Testament zu Gunsten einer Erwachsenenvertreterin
Bei letztwilligen Verfügungen von Menschen mit eingeschränkter Entscheidungsfähigkeit und fraglicher Testierfähigkeit sind stets besondere Vorsichtsmaßnahmen einzuhalten.
Abgesehen von speziellen Formvorschriften und den rechtlichen Rahmenbedingungen, die zu beachten sind, empfiehlt es sich, jedenfalls auch medizinische Sachverständige beizuziehen und im Zuge der Testamentserrichtung klar zu dokumentieren, dass während des Testiervorgangs keine der bedachten Personen anwesend war und somit eine Beeinflussung (zumindest in dieser Hinsicht) faktisch auszuschließen ist.
Gerade im Bereich der Erwachsenenvertretung (in Deutschland: „Betreuung“) entwickelt sich manchmal ein Vertrauens- und Dankbarkeitsverhältnis, das die betroffene Person unter anderem auch durch eine letztwillige Zuwendung zum Ausdruck bringen möchte.
Der Umgang mit diesem Wunsch ist emotional vielschichtig und rechtlich heikel, wie eine jüngst veröffentlichte Entscheidung des Oberlandesgerichts Celle vom 09.01.2024, 6 W 175/23, Zerb 4/2024, 136, eindrucksvoll vor Augen führt.

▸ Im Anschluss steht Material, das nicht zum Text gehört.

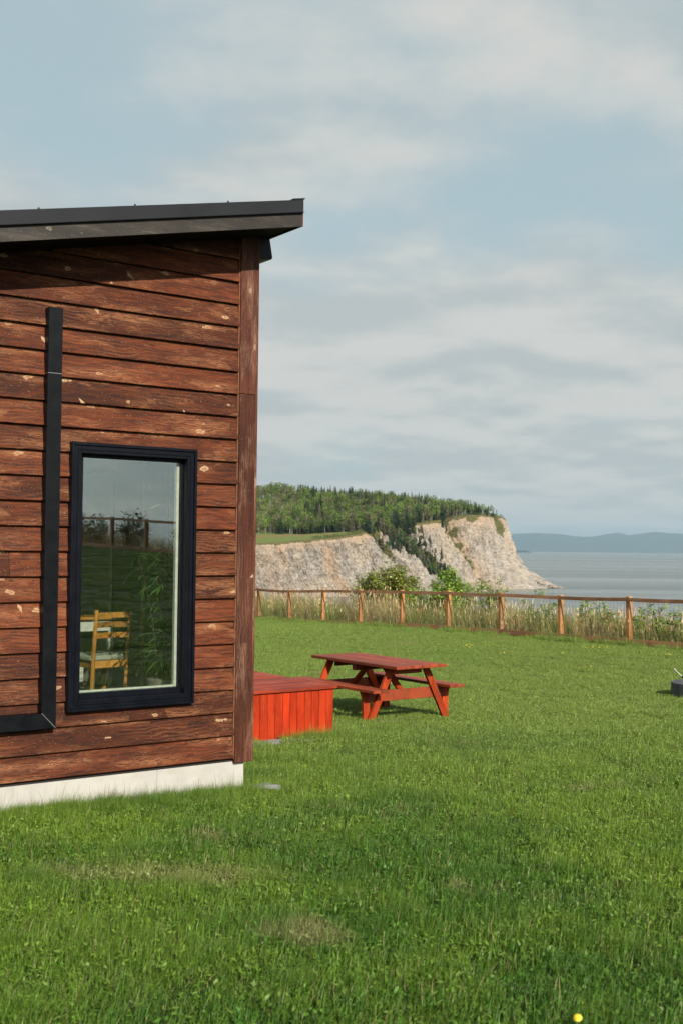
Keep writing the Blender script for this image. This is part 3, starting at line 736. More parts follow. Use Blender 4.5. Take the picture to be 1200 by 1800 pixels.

Die 92-jährige Verstorbene hatte keine Angehörigen und noch wenige Wochen vor ihrem Tod im Zuge der Anhörung durch die Betreuungsrichterin (in Österreich „Pflegschaftsrichterin“) erklärt, sie beabsichtige ein Testament zu Gunsten der Kirche zu errichten.
Zwei Wochen nach Einrichtung der Betreuung (in Österreich: „Bestellung eines gerichtlichen Erwachsenenvertreters“) testierte sie allerdings vor einem von der Betreuerin beauftragten Notar zugunsten eben dieser Betreuerin.
In Fortsetzung seiner bisherigen Rechtsprechung hielt der erkennende Senat fest, dass auch ein notarielles Testament sittenwidrig sein kann, wenn eine Berufsbetreuerin ihre gerichtlich verliehene Stellung und ihren Einfluss auf eine ältere, kranke und alleinstehende Erblasserin dazu benutzt, gezielt auf die leicht beeinflussbare Betroffene einzuwirken und sie dazu zu bewegen, vor einem von der Betreuerin herangezogenen Notar in ihrem Sinne letztwillig zu verfügen.
Im Ergebnis wurde die Zurückweisung des notariellen Erbscheins der Betreuerin durch das Amtsgericht Hannover wegen Sittenwidrigkeit des Testaments vom Oberlandesgericht Celle bestätigt und die Beschwerde der Betreuerin folglich abgewiesen.